After City Council’s sound and fury, $4.2B operating budget set to take effect

Councillor Tania Fernandes Anderson

Mayor Michelle Wu’s $4.2 billion operating budget for fiscal year 2024, which starts on July 1, is set to go into effect without a significant markup from the City Council.

The 12 councillors spent 7.5 hours deliberating, recessing and chiding each other on Wednesday as they attempted five times to override Wu’s various budget vetoes. Only one override cleared the two-thirds vote needed, and it was of dubious legality.

The one successful override seeks to set aside $584,000 to fund a salary increase for municipal security officers.

A Wu spokesperson said the budget, as it stands, funds core city services and public safety, invests in infrastructure and aims to “make Boston the best place in the country to raise a family.” The budget, as Wu originally proposed, expands hours at libraries over the weekends and adds senior programming at community centers, among other investments.

But, the spokesman added, the administration is “reviewing the legal validity of the override provision, as the Boston City Charter places the authority to contract with municipal unions solely with the Administration, and not in the purview of the Council.”

At an unrelated event in West Roxbury, Wu told reporters her administration is negotiating a contract with the municipal security officers and the budget isn’t the venue to determine salary increases. Under the city charter, councillors can vote on a contract once it’s settled, and cannot get involved beforehand.

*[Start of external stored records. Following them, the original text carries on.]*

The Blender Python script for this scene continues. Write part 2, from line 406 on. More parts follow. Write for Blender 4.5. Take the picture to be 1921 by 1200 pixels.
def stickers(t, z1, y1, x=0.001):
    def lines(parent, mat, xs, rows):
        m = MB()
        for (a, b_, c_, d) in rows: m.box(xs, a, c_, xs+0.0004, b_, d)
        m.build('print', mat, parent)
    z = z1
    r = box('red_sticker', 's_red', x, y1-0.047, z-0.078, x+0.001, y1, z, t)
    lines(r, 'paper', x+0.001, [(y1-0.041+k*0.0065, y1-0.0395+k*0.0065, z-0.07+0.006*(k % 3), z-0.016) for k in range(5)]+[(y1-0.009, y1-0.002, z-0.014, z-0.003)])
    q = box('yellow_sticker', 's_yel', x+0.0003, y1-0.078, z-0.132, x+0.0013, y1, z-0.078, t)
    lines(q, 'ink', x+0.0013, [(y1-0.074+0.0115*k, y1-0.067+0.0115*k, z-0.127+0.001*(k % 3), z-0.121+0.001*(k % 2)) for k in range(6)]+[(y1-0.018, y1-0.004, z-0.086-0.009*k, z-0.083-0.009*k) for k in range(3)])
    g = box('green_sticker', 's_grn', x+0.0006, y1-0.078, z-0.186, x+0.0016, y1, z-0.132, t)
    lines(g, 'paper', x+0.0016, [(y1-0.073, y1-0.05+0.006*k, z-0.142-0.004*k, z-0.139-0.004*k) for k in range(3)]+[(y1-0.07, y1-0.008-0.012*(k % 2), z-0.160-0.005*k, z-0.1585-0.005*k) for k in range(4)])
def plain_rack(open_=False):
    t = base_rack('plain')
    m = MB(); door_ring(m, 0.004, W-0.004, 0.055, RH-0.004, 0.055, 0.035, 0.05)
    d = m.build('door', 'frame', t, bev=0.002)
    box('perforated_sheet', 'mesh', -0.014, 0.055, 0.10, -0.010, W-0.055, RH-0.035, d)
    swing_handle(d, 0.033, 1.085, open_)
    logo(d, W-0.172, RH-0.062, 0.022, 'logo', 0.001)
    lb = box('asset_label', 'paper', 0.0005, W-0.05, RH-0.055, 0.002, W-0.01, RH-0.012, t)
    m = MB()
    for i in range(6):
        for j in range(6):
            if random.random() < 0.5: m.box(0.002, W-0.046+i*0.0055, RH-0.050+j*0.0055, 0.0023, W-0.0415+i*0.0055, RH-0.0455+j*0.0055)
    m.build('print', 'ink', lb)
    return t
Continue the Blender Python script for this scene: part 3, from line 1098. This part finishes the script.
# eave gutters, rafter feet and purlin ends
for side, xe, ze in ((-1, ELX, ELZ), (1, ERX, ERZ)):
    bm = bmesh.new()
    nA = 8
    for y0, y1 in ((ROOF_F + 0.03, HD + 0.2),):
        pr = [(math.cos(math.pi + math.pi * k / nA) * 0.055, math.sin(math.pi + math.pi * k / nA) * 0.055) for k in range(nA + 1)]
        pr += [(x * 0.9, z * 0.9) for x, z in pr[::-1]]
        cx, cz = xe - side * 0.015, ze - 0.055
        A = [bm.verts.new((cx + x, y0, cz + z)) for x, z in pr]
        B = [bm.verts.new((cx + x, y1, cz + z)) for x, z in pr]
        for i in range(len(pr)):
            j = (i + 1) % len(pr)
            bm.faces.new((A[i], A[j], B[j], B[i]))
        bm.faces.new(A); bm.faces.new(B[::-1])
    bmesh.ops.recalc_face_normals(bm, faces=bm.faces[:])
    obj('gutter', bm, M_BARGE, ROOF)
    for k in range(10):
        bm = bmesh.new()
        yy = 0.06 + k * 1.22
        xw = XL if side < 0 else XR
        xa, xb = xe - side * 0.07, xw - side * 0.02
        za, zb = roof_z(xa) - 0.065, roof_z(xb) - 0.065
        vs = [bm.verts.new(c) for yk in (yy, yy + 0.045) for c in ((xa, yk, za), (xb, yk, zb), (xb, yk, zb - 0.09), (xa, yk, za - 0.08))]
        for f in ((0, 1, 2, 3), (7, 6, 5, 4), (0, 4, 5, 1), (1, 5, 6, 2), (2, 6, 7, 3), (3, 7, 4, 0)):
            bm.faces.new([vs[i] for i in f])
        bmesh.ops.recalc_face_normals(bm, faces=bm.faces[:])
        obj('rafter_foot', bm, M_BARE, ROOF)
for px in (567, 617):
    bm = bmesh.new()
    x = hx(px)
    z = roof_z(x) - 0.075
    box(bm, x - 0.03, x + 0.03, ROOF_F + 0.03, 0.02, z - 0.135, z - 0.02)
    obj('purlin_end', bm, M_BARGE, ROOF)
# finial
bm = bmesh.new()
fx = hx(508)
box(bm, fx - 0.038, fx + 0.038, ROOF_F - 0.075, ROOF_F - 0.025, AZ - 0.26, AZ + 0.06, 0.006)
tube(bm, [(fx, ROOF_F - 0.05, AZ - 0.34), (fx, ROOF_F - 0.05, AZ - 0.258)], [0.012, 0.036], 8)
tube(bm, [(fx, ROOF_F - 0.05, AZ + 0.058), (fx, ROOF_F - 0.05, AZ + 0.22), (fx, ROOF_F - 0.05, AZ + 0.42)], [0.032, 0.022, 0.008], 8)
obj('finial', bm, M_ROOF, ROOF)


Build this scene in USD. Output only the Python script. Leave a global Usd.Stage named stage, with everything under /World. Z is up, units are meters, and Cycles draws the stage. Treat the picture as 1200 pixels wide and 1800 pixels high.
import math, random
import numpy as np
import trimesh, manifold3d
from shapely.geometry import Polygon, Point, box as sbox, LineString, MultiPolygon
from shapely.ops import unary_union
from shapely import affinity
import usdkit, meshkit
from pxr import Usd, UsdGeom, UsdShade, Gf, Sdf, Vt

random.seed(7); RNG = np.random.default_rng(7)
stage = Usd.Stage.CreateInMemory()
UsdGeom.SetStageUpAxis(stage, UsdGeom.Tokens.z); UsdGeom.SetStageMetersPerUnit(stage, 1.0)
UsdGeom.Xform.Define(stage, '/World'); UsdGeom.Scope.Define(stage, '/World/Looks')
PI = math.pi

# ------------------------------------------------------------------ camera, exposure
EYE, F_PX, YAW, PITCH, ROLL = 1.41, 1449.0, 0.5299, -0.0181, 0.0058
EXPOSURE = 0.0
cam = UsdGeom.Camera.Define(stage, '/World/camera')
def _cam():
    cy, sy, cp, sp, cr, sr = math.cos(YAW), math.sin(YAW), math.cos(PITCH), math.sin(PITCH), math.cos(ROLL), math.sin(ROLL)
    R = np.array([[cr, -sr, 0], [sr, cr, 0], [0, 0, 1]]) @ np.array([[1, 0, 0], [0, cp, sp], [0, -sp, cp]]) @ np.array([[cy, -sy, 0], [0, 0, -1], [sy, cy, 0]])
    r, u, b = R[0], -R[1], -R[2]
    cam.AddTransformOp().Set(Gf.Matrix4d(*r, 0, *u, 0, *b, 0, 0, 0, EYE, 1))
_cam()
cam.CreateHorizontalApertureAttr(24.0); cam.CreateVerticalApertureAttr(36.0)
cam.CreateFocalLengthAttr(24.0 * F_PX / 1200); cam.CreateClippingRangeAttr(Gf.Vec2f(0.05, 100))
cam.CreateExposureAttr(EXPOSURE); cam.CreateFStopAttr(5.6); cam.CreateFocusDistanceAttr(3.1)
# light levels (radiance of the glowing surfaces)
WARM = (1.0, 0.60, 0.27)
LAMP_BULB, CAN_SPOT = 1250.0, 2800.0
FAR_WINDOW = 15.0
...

During the Council’s Wednesday debate, which stretched into the evening hours, Roxbury Councillor Tania Fernandes Anderson, chair of the Council’s budget-writing Ways and Means Committee, proposed the money for municipal officers come from the Boston Police Department’s budget.

That prompted Dorchester Councillor Frank Baker to propose a rewrite, with the $584,000 coming from municipal officers’ overtime budget instead. Earlier in the meeting, he angrily protested the money coming from Boston Police Department, and said councillors were acting like pigs.

After proposing his rewrite, he added, “I’m not a lawyer, I’m not whatever.”

Fernandes Anderson defended her budget process and noted that Baker was not reprimanded by City Council President Ed Flynn for calling councillors “pigs.”

Fernandes Anderson, who said she received verbal abuse and death threats in the last few weeks after proposing to cut Boston Police’s budget by tens of millions of dollars, ultimately agreed to Baker’s amendment.

The other overrides failed because they did not get the eight votes required, as progressives were divided over the proposals, and moderates and conservatives were united in opposition.

Before the 2021 expansion of their budgetary powers, councillors could only approve, reject or reduce whatever the mayor proposed. Now they can amend it, but any additions must be offset by a reduction somewhere else. Vast swathes remain untouchable, including the $1.4 billion budget for public schools and fixed costs such as pensions and debt service, according to independent budget analysts. That left $1.8 billion in accounts for councillors to amend in the fiscal year 2024 budget, according to the Boston Municipal Research Bureau.

Fernandes Anderson first proposed $75 million in budget amendments, with more than $40 million coming from Boston Police accounts. That eventually shrank to $53 million in amendments, with a $31 million cut to police, before councillors voted to send their changes to her desk. The proposal also cut from accounts for public libraries and veterans.

Wu rejected many of the amendments days later, calling the cut to police “illusory” because city officials are “obligated to cover salary and overtime expenses incurred by the department.” The Wu administration has pursued reforms through police contract negotiations, but public safety unions have historically resisted attempts at reform and continue to do so.

A similar budget fight played out in 2022, the first year councillors had the expanded powers. Councillors sought to cut police overtime despite the law calling for it to be paid out. Wu vetoed that effort as well, saying it was a “false reduction.”

On Wednesday, as the budget debate was getting underway, Fernandes Anderson asked colleagues and constituents to refrain from using violent language and coordinating police officers in response to the proposed cuts.

“I’d like to remind the public I am just a regular person,” said Fernandes Anderson, who is the Council’s first Muslim American.

Referring to the various disagreements councillors have had over the last two years, she said, “some people are more conservative and some are more progressive, that’s all.”